'''

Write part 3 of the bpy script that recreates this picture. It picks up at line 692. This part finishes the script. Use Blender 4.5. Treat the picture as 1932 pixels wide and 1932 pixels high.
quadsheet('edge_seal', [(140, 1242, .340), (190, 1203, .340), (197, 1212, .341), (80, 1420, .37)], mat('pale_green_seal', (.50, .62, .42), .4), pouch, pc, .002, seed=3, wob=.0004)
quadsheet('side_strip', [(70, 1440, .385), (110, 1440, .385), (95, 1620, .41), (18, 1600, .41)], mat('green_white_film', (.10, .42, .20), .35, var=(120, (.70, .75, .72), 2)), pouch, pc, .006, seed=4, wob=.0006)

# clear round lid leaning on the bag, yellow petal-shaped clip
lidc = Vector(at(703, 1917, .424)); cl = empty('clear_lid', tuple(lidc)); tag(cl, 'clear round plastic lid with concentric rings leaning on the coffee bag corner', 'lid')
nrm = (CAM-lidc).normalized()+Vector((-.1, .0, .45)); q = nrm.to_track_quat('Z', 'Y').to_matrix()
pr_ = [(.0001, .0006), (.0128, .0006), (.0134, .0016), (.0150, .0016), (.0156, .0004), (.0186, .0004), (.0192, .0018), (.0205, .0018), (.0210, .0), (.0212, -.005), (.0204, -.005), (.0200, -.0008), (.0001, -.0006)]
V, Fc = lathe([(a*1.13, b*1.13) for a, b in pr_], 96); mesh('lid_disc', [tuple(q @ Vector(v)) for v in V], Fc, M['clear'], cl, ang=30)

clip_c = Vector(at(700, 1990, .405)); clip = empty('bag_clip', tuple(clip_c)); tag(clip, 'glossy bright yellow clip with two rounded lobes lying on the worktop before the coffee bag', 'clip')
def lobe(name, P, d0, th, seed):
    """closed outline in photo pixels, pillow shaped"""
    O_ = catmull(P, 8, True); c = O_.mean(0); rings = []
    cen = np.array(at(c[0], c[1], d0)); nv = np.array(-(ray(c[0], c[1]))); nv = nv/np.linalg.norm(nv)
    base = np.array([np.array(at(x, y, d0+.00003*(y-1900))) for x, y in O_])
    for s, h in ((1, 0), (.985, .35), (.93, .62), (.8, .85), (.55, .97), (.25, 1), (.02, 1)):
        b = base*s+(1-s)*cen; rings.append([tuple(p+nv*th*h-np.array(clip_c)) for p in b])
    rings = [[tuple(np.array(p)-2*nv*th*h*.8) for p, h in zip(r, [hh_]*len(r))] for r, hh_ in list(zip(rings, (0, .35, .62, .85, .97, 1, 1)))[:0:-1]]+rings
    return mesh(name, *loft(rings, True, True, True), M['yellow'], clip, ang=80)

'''

Given task: Every line above should be retyped exactly as given.

Expected answer:
Write part 3 of the bpy script that recreates this picture. It picks up at line 692. This part finishes the script. Use Blender 4.5. Treat the picture as 1932 pixels wide and 1932 pixels high.
quadsheet('edge_seal', [(140, 1242, .340), (190, 1203, .340), (197, 1212, .341), (80, 1420, .37)], mat('pale_green_seal', (.50, .62, .42), .4), pouch, pc, .002, seed=3, wob=.0004)
quadsheet('side_strip', [(70, 1440, .385), (110, 1440, .385), (95, 1620, .41), (18, 1600, .41)], mat('green_white_film', (.10, .42, .20), .35, var=(120, (.70, .75, .72), 2)), pouch, pc, .006, seed=4, wob=.0006)

# clear round lid leaning on the bag, yellow petal-shaped clip
lidc = Vector(at(703, 1917, .424)); cl = empty('clear_lid', tuple(lidc)); tag(cl, 'clear round plastic lid with concentric rings leaning on the coffee bag corner', 'lid')
nrm = (CAM-lidc).normalized()+Vector((-.1, .0, .45)); q = nrm.to_track_quat('Z', 'Y').to_matrix()
pr_ = [(.0001, .0006), (.0128, .0006), (.0134, .0016), (.0150, .0016), (.0156, .0004), (.0186, .0004), (.0192, .0018), (.0205, .0018), (.0210, .0), (.0212, -.005), (.0204, -.005), (.0200, -.0008), (.0001, -.0006)]
V, Fc = lathe([(a*1.13, b*1.13) for a, b in pr_], 96); mesh('lid_disc', [tuple(q @ Vector(v)) for v in V], Fc, M['clear'], cl, ang=30)

clip_c = Vector(at(700, 1990, .405)); clip = empty('bag_clip', tuple(clip_c)); tag(clip, 'glossy bright yellow clip with two rounded lobes lying on the worktop before the coffee bag', 'clip')
def lobe(name, P, d0, th, seed):
    """closed outline in photo pixels, pillow shaped"""
    O_ = catmull(P, 8, True); c = O_.mean(0); rings = []
    cen = np.array(at(c[0], c[1], d0)); nv = np.array(-(ray(c[0], c[1]))); nv = nv/np.linalg.norm(nv)
    base = np.array([np.array(at(x, y, d0+.00003*(y-1900))) for x, y in O_])
    for s, h in ((1, 0), (.985, .35), (.93, .62), (.8, .85), (.55, .97), (.25, 1), (.02, 1)):
        b = base*s+(1-s)*cen; rings.append([tuple(p+nv*th*h-np.array(clip_c)) for p in b])
    rings = [[tuple(np.array(p)-2*nv*th*h*.8) for p, h in zip(r, [hh_]*len(r))] for r, hh_ in list(zip(rings, (0, .35, .62, .85, .97, 1, 1)))[:0:-1]]+rings
    return mesh(name, *loft(rings, True, True, True), M['yellow'], clip, ang=80)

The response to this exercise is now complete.